Quand on a pris une balle... Vous croyez que vous auriez envie de voir quelqu'un chanter Don't laik ou "Je suis un talibanlieusard"?
Quid des victimes ? «Mes clients n'aiment pas trop l'idée de ce concert, ils sont choqués. Quand on a pris une balle... Vous croyez que vous auriez envie de voir quelqu'un chanter Don't laik ou "Je suis un talibanlieusard"?», demande l'avocate.
Même indignation chez l'avocate Samia Maktouf du cabinet Sannier, qui défend 17 familles de victimes. «J’ai saisi au nom des victimes du Bataclan que je défends, monsieur le Préfet de police pour annulation de la tenue des deux concerts prévus en octobre 2018 et ce pour atteinte à la mémoire des victimes et aux droits de leurs familles, de même que pour risque de troubles à l’ordre public. J’ai rappelé que dans un album de 2005 intitulé "Jihad, le plus grand combat est contre soi-même", Médine avait remplacé le «J» du mot Jihad par le dessin d'un cimeterre, entretenant la confusion entre l'effort religieux sur soi-même évoqué par le rappeur et le terrorisme, rappelant les décapitations de Daesh», a-t-elle confié à RT France.
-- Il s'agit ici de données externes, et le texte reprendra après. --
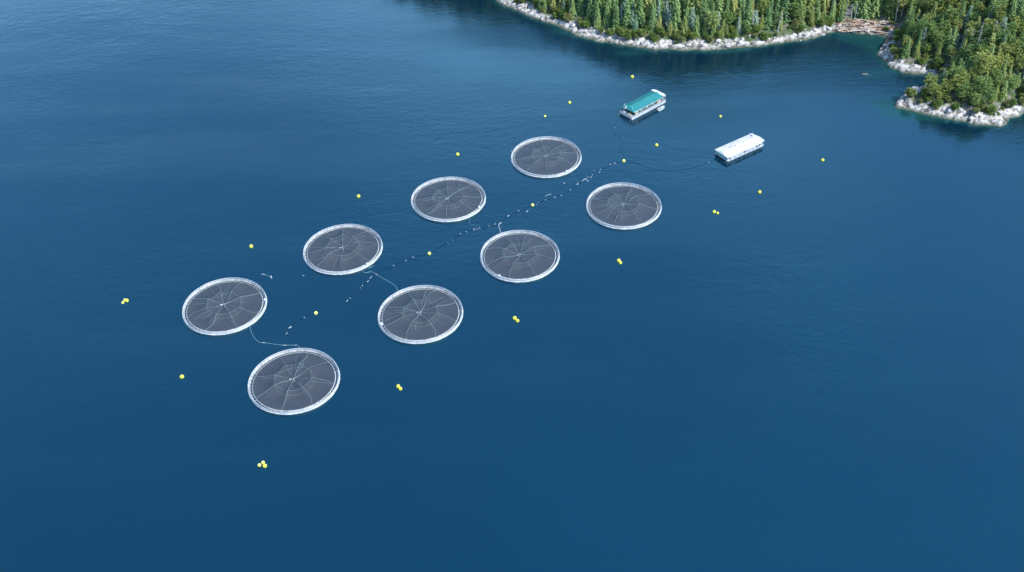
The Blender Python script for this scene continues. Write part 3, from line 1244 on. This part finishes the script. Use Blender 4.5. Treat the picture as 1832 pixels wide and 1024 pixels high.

Médine avait remplacé le «J» du mot Jihad par le dessin d'un cimeterre
Les textes provocateurs de Médine dénoncés par ses détracteurs sont principalement ceux de sa chanson Don't laïk, dont le clip a été diffusé en 2015 : «Crucifions les laïcards comme à Golgotha», «si j'applique la Charia les voleurs pourront plus faire de main courante», «Marianne est une femen tatouée "Fuck God" sur les mamelles» ou encore «J'mets des fatwas sur la tête des cons».
Face aux critiques, le rappeur, qui assume une ligne provocatrice en tant qu'artiste, a toutefois déjà reconnu avoir eu «la sensation d’être allé trop loin». Dans une interview accordée aux Inrocks en mars 2017, il déclarait ainsi : «La provocation n’a d’utilité que quand elle suscite un débat, pas quand elle déclenche un rideau de fer. Avec Don’t laïk, c’était inaudible et le clip a accentué la polémique. J’ai eu la sensation d’être allé trop loin.»